More on Cast Shadows

CAST SHADOWS!!!! UGH!!!! I always work with one light source. It is very consistent and can be very rewarding once you get used to it. I find that once I got the “hang” of it, I am now able to make anything 3-dimensional at any time. Some people have a difficult time imagining where the light is coming from and opt to set up the lighting in a studio setting. I was taught to learn to imagine it and as I have been teaching it to others I have encountered people who struggle with it. I went to a local art/craft store called Michael’s and found the forms in wood. I painted them white and did the exercise of setting up the forms and my lighting. The cost was about $10. I also invested in plaster forms because I teach. These were around $75, and are really big and heavy. I have a few photos taken of the plaster casts that show how one form casts a shadow onto another. The shadows will vary in shape as to the shape of the form the shadow is cast onto. Here are 3 scenarios of how cast shadows vary in size and shape depending on the form they are cast onto.

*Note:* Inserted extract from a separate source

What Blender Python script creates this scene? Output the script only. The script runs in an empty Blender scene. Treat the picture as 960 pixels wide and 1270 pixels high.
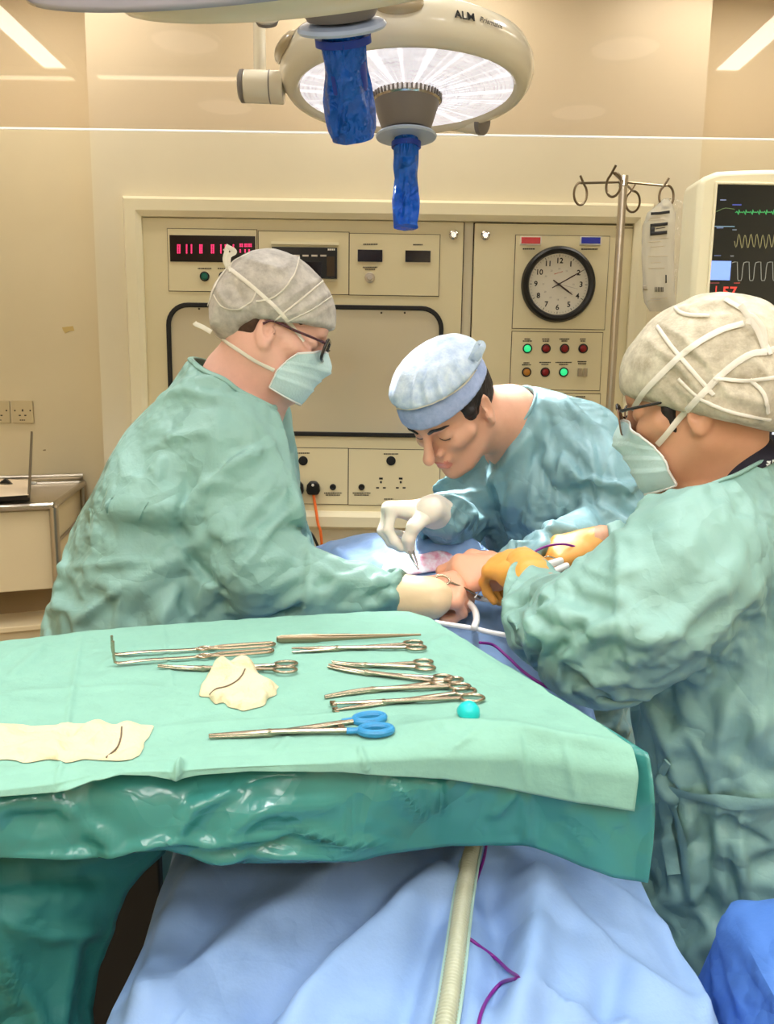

Here the cone casts a shadow onto the cube. The cube surface is flat so the shadow conforms to the flat surface.

Here the cone casts a shadow onto a sphere. There is a slight space between the 2 objects and the shadow of the cone onto the sphere is curved to conform to the surface contour of the sphere.

Here the cylinder casts a shadow onto the cube. The cylinder is taller than the cube so the shadow folds over and hits the top of the cube.

 

When in doubt try to set up your objects and lighting to better understand how cast shadows are affected by the direction of the light and the objects involved in the composition.